How the Day of the Dead is celebrated at American 

Inaaya Adam 

Staff Writer

     Death is a celebration! Día de los Muertos is a holiday to people of Latin origin to honor their loved ones who have passed. Día de los Muertos translates to the day of the dead. The day is a celebration of life and death. This holiday views death as an accepted part of life, and the people celebrating are embracing death. 

     It was on the 1st and 2nd of November, on these two days there are a series of festivals and traditions. The holiday originates in Mexico but is celebrated throughout Latin America with parades, costumes, and ofrendas, decorated altars with pictures and the favorite foods of the person who passed. Ofrendas are an essential part of the celebration. They allow the souls of the dead to enjoy the pleasures of the world for a day.
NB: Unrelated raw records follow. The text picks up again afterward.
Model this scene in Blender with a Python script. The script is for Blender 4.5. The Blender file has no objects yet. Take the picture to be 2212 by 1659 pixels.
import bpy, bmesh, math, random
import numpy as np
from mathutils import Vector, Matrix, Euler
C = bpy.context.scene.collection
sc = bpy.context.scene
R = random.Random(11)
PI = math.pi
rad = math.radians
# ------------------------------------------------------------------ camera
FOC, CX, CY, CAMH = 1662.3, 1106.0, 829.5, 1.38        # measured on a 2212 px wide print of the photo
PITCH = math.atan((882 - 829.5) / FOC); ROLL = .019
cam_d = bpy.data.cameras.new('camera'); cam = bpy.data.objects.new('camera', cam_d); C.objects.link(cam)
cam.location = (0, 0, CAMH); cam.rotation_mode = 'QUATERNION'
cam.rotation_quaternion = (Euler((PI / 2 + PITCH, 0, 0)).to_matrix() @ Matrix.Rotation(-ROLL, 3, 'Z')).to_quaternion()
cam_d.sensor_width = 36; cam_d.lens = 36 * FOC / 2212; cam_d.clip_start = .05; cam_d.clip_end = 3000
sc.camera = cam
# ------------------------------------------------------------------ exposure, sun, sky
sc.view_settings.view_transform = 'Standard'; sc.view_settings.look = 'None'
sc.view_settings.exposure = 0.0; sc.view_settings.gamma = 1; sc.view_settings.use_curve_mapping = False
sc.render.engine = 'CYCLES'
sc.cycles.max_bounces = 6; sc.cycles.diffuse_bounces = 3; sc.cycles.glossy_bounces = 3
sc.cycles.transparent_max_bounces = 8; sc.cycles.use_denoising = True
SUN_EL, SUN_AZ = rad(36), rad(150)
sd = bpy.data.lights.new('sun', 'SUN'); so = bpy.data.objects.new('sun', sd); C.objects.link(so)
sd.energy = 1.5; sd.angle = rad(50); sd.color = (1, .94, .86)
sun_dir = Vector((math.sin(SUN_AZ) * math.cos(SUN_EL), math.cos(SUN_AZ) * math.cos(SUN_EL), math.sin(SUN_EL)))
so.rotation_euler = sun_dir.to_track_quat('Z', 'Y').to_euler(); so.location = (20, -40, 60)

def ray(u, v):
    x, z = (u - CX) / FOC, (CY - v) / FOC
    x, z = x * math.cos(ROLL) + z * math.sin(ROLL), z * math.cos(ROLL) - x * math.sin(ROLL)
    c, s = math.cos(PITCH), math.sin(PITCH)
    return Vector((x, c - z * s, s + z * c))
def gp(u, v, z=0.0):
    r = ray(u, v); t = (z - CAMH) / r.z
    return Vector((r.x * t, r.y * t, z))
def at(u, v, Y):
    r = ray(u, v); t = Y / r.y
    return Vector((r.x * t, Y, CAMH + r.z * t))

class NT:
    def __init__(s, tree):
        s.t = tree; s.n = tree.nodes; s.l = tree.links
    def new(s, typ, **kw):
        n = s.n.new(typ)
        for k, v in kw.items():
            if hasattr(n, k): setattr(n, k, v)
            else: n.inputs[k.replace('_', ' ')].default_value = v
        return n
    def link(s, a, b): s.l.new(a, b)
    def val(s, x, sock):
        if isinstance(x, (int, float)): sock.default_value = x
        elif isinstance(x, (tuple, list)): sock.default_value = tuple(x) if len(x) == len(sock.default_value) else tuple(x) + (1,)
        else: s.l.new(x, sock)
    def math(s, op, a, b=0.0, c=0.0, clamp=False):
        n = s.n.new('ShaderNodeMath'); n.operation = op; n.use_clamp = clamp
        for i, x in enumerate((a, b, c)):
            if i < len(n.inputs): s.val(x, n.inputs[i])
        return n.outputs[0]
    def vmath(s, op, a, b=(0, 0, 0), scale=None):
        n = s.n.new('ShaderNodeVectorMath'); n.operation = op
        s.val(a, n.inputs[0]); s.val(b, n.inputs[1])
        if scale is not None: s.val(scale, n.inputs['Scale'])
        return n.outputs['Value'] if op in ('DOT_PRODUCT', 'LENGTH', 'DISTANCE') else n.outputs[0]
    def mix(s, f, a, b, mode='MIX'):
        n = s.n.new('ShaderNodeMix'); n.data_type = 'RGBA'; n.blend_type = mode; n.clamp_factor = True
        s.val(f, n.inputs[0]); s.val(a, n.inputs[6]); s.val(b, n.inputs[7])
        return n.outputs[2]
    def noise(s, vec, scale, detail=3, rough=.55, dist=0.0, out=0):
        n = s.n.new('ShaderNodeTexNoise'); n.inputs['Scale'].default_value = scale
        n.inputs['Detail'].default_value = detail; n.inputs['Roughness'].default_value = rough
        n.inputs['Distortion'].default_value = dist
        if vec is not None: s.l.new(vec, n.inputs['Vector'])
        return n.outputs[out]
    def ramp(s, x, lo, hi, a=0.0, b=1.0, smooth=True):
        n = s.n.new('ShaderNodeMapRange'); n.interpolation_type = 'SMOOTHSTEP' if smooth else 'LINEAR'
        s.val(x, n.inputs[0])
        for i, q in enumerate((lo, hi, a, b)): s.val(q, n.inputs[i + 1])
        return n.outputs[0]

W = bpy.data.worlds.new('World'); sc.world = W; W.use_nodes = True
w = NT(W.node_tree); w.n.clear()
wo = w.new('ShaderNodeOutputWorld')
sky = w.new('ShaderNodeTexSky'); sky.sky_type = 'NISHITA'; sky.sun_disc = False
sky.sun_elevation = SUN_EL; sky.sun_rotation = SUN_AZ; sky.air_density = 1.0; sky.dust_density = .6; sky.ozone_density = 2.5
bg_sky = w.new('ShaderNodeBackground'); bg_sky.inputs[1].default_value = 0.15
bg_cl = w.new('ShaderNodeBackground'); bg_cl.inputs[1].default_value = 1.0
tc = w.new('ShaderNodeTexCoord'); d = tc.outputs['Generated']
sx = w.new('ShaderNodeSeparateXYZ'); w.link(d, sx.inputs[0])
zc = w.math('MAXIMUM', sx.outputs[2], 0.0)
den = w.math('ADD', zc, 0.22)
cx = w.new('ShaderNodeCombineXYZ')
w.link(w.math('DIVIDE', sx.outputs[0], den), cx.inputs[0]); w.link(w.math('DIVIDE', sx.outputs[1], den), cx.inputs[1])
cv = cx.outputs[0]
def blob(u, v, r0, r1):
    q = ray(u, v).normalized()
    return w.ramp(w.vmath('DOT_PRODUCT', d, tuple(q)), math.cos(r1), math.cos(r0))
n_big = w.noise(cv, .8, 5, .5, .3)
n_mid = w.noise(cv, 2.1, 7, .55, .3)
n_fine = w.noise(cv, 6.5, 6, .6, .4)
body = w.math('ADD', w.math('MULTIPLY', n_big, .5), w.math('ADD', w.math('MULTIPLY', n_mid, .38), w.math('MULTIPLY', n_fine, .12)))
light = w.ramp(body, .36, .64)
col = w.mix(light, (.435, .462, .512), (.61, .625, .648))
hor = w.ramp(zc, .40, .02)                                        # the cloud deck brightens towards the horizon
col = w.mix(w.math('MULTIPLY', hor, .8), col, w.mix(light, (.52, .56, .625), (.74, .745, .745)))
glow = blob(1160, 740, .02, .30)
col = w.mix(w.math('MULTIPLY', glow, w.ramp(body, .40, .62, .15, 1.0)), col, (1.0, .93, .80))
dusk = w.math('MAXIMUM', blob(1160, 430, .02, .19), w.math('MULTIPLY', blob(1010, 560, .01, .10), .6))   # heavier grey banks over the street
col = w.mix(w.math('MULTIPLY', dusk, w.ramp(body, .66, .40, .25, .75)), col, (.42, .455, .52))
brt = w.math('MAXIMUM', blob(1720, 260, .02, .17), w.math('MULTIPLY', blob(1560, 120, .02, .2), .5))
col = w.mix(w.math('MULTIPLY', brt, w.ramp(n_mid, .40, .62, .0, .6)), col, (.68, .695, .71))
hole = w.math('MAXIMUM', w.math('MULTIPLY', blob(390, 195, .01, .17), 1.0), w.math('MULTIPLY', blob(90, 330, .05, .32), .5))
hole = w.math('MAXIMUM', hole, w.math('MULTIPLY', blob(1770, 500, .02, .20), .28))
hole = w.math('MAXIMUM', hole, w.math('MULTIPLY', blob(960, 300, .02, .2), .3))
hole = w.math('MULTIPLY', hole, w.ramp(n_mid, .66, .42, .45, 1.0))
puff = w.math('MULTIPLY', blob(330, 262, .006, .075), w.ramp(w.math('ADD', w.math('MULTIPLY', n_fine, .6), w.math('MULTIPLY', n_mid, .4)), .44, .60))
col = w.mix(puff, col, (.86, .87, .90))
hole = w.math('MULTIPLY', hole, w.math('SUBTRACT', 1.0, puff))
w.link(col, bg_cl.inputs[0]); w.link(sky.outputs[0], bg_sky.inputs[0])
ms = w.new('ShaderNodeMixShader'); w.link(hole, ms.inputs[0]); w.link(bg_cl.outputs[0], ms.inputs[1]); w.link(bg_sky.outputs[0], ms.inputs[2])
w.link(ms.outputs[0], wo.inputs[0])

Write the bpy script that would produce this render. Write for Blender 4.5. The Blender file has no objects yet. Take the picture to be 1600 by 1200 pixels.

     Calaveras, or skulls, are a big part of Día de Los Muertos. They are drawn with smiles and are colorfully decorated to smile at death. They come in forms of sugar candies, clay decorations, and face paintings. They are placed on ofrendas and are a popular part of the celebrations. 

     The Flor de Muertos, or Flower of the Dead, are Mexican marigolds. They are believed to guide spirits to their ofrendas. The bright color and smell of the flower attracts the souls to come and feast at the ofrendas made for them. Flor de Muertos symbolizes the beauty and fragility of life. 

     One common food offering laid out on ofrendas are pan de muerto, or the bread of the dead. It is a sweet bread made of a simple mix of eggs, flour, yeast, sugar, and anise. The bread is decorated with dough bones and tiny teardrops to symbolize sorrow. Another popular food made in honor of the Day of the Death are tamales. The effort put into the food honors the dead because of the labor required. 

     This holiday has been around for centuries and has brought families and communities together while celebrating. It is an opportunity to honor the dead, remember loved ones, and acknowledge death in a healthy light. 

     In honor of Día de los Muertos, AHS had an ofrenda and decorations set up in the rotunda to celebrate. The Latin Student Association club at American wanted to share their culture and show inclusiveness, so they decided to make an ofrenda for the students.

     President of the club, Sofia Martinez (11) shares, “All the decorations were paid for [and put up] by the LSA. The club officers, members, advisor, and Ms. Cline helped set up the ofrenda.” 

     The LSA club went to extra lengths to share their culture with the school and spread awareness for Día de los Muertos. 

     “Since Día de los Muertos is such an important holiday in Mexico/Latin America, the club thought it was a great idea to have an ofrenda at school,” Martinez explains. 

     The ofrenda in the rotunda was beautifully decorated and had pictures of loved ones and celebrities who passed. On the table, there were treats and pictures of calaveras. Día de los Muertos is a fun, uplifting two days that has many traditions and customs. 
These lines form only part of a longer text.